TASK REQUIREMENTS.
Pull out every line from the listing that has the word "writing".

--- start SUPPLIED DATA ---

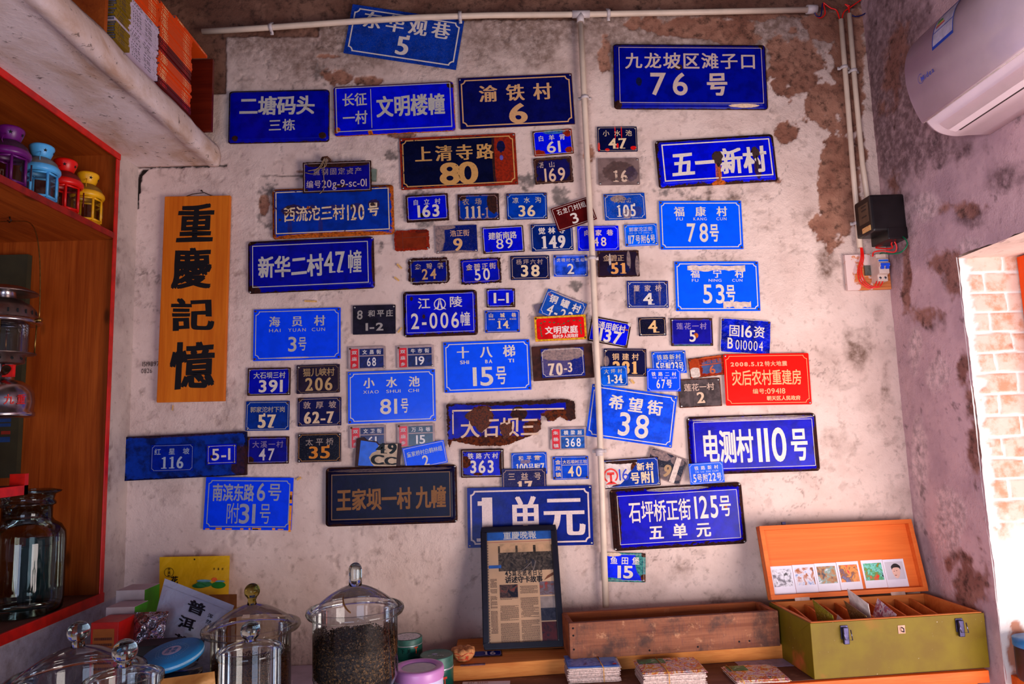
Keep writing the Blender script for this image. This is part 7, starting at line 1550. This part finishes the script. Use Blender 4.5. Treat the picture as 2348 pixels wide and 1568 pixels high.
# tins
GT = plain('green_tin', (14, 92, 78), .35, .1, .1, 30); GTD = plain('green_lid', (60, 108, 96), .45, .1, .15, 60); TR = plain('tin_rim', (206, 206, 210), .3, .6)
def tin(x, y, z, r, h, label, dusty=False, text=None):
    o = empty('tea_tin', (x, y, z), label, 'tin', 'green tea tins beside the big jar')
    MB().lathe([(0, 0), (r, 0), (r, h*.68), (r*.99, h*.70)], 44).build('body', GT, o)
    MB().lathe([(r*1.005, h*.66), (r*1.02, h*.68), (r*1.005, h*.70)], 44).build('rim', TR, o)
    MB().lathe([(r, h*.70), (r, h*.98), (r*.98, h), (r*.93, h*.985), (0, h*.985)], 44).build('lid', GTD, o)
    if dusty:
        MB().lathe([(r*.86, h*.985+.0006), (r*.05, h*.985+.0010)], 40).build('dust_layer', picture('dust', [(70, 100, 100), (170, 176, 190), (210, 210, 220), (90, 70, 80)], 120, 61, .5), o)
    if text:
        for (tx_, a0, a1, z0, z1, c_) in text:
            g = lettering(tx_, 0, (a1-a0)*r, z0*h, z1*h, 'h'); m = MB(); m.add([((r+.0008)*math.cos(a0+p[0]/r), (r+.0008)*math.sin(a0+p[0]/r), p[1]) for p in g.v], g.f); m.build('printed_text', ink(c_, 0, (9, 9, 9), 1), o)
    return o
c = at(934, 1459, -.22); r1 = .0455; h1 = .058; zt = c.z
z1 = zt-h1
tin(c.x, c.y, z1, r1, h1, 'dusty green tin stacked on another green tin beside the big jar', True, [('下关', -1.9, -1.2, .36, .58, (10, 40, 36)), ('T', -.98, -.70, .30, .62, (236, 70, 30))])
tin(c.x, c.y, ZL, r1*1.04, z1-ZL-.0008, 'lower green tin under the dusty one beside the big jar')
c = at(1001, 1499, -.30); hh = c.z-ZL
o = tin(c.x, c.y, ZL, .049, hh, 'low green tin left of the paper wrapped tea nest', False, [('T', -1.15, -.85, .15, .50, (226, 50, 24))])
m = lettering('XIAGUAN', -.024, .022, -.018, -.010, 'b', z=hh*.985+.0008); m.build('lid_text', ink((196, 210, 206), 0, (9, 9, 9), 1), o)
MB().add([(-.006+.009*math.cos(t), .002+.006*math.sin(t), hh*.985+.0007) for t in [2*math.pi*k/18 for k in range(18)]], [tuple(range(18))]).build('lid_logo', plain('print_pale', (196, 196, 226), .6), o)
c = at(960, 1527, -.55); r = .0655; hh = c.z-ZL
o = empty('round_tin', (c.x, c.y, ZL), 'white tin with pink lid and clear window at the bottom centre', 'tin')
WT = plain('tin_white', (216, 206, 236), .35, 0, .03, 20); PK = plain('tin_pink', (206, 134, 196), .35, 0, .04, 20)
MB().lathe([(0, 0), (r*.97, 0), (r*.97, hh-.022)], 52).build('body', WT, o)
MB().lathe([(r*1.0, hh-.026), (r*1.01, hh-.020), (r*1.01, hh-.006), (r*.98, hh), (r*.90, hh+.001), (r*.70, hh-.001), (r*.69, hh-.004)], 52).build('lid', PK, o)
MB().lathe([(r*.70, hh-.0035), (0, hh-.003)], 44).build('lid_window', plain('frosted_window', (150, 144, 168), .15, 0, .06, 100), o)
g = lettering('花茶', 0, .045, .030, .052, 'b'); m = MB(); m.add([((r*.97+.0008)*math.cos(-2.1+p[0]/r), (r*.97+.0008)*math.sin(-2.1+p[0]/r), p[1]) for p in g.v], g.f); m.build('printed_text', ink((190, 30, 40), 0, (9, 9, 9), 1), o)
# writing on the plaster, tape scraps, hanging sign board
o = lettering('1519897', 0, .058, .018, .034, 't'); lettering('0826', -.003, .034, -.006, .010, 't', mb=o); o = o.build('handwriting', ink((30, 24, 34), .1, (150, 130, 130), 4)); p = W(327, 852, .0); o.matrix_world = Matrix(((1, 0, 0, p.x), (0, 0, -1, -.0035), (0, 1, 0, p.z), (0, 0, 0, 1))); tag(o, 'small handwritten phone number on the plaster left of the wooden sign', 'writing')
q = [(371, 449), (533, 449), (531, 917), (365, 924)]
c, w, h, th = fit([(371, 449), (522, 449), (520, 918), (365, 924)], -.022)
sg = empty('hanging_sign', (0, 0, 0), 'tall orange pine board with four black brush characters hanging on the wall', 'sign')
place(sg, Vector((c.x, 0, c.z)), th, .006)
SGM = wood('orange_pine_sign', (226, 122, 26), (196, 92, 12), 1, .8, .5)
m = MB(); m.box(-w/2, w/2, -h/2, h/2, 0, .016); m.build('board', SGM, sg, .003)
for ch, x0, x1, y0, y1 in (('重', .22, .76, .045, .230), ('慶', .16, .74, .262, .455), ('記', .18, .80, .510, .660), ('憶', .20, .84, .720, .935)):
    lettering(ch, (x0-.5)*w, (x1-.5)*w, (.5-y1)*h, (.5-y0)*h, 'K', z=.0164).build('brush_character', ink((14, 12, 16), .05, (196, 92, 12), 2), sg)
m = MB(); m.tube([(-w*.20, h/2, .008), (-w*.10, h/2+.010, .006), (.02, h/2+.016, .004), (w*.10, h/2+.013, .006), (w*.22, h/2, .008)], .0016, 6); m.build('hanging_cord', plain('dark_cord', (50, 30, 26), .8), sg)
p = W(463, 438, -.006); o = MB().lathe([(0, .006), (.003, .006), (.0034, .004), (.0016, .003), (.0016, -.02)], 10).build('nail', plain('dark_steel', (60, 50, 44), .5, .8)); o.matrix_world = Matrix(((1, 0, 0, p.x), (0, 0, -1, -.006), (0, 1, 0, p.z), (0, 0, 0, 1))); tag(o, 'nail holding up the orange pine sign', 'nail')
TPY = plain('old_tape', (222, 170, 96), .7, 0, .15, 120)
for i, (u, v, L, wd, a, lb) in enumerate([(916, 611, .024, .007, -.8, 'scrap of yellowed tape left of rusted plate 24, upper'), (910, 640, .022, .006, -.7, 'scrap of yellowed tape left of rusted plate 24, lower'), (713, 691, .044, .006, -.06, 'long scrap of yellowed tape below the large plate 47'), (917, 757, .022, .006, .9, 'scrap of yellowed tape beside the plate with the round emblem'), (686, 1097, .016, .008, .5, 'curl of yellow tape right of the bright plate numbered 31'), (1450, 875, .018, .008, -.9, 'scrap of tape between the plates 1-34 and 67'), (397, 935, .018, .004, 1.5, 'drip of yellow resin under the orange pine sign')]):
    o = MB().box(-L/2, L/2, -wd/2, wd/2, 0, .0006).build('tape_scrap', TPY); place(o, W(u, v), a, .0036); tag(o, lb, 'tape')
o = MB().box(-.010, .010, -.022, .022, 0, .012).build('junction_box', plain('grey_green', (110, 120, 106), .6)); place(o, W(858, 404), -.05, .004); tag(o, 'small grey-green box behind the purple tag', 'box'); 
# bracket and string holding the purple tag
br_ = empty('wall_bracket', W(746, 372, -.004), 'rusty wall bracket with string above the purple tag', 'bracket')
part(MB().tube([W(738, 366, -.002), W(740, 362, -.03), W(750, 360, -.034), W(756, 366, -.03), W(756, 376, -.004)], .0045, 8), 'bracket', plain('rust_iron', (86, 48, 30), .8, .4, .3, 120), br_)
for k, pts in enumerate([[(744, 362, -.036), (730, 385, -.033), (706, 392, -.031)], [(748, 364, -.036), (742, 392, -.033), (743, 430, -.031), (733, 444, -.031)], [(744, 364, -.036), (738, 380, -.034), (720, 398, -.031), (700, 396, -.031)], [(750, 364, -.036), (748, 378, -.034), (742, 384, -.033), (726, 388, -.031)]]):
    part(MB().tube(spline([W(u, v, y) for u, v, y in pts], 6), .0014, 6), 'string', plain('old_string', (150, 120, 90), .9, 0, .2, 200), br_)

--- end SUPPLIED DATA ---

RESULT OF THE TASK.
Keep writing the Blender script for this image. This is part 7, starting at line 1550. This part finishes the script. Use Blender 4.5. Treat the picture as 2348 pixels wide and 1568 pixels high.
# writing on the plaster, tape scraps, hanging sign board
o = lettering('1519897', 0, .058, .018, .034, 't'); lettering('0826', -.003, .034, -.006, .010, 't', mb=o); o = o.build('handwriting', ink((30, 24, 34), .1, (150, 130, 130), 4)); p = W(327, 852, .0); o.matrix_world = Matrix(((1, 0, 0, p.x), (0, 0, -1, -.0035), (0, 1, 0, p.z), (0, 0, 0, 1))); tag(o, 'small handwritten phone number on the plaster left of the wooden sign', 'writing')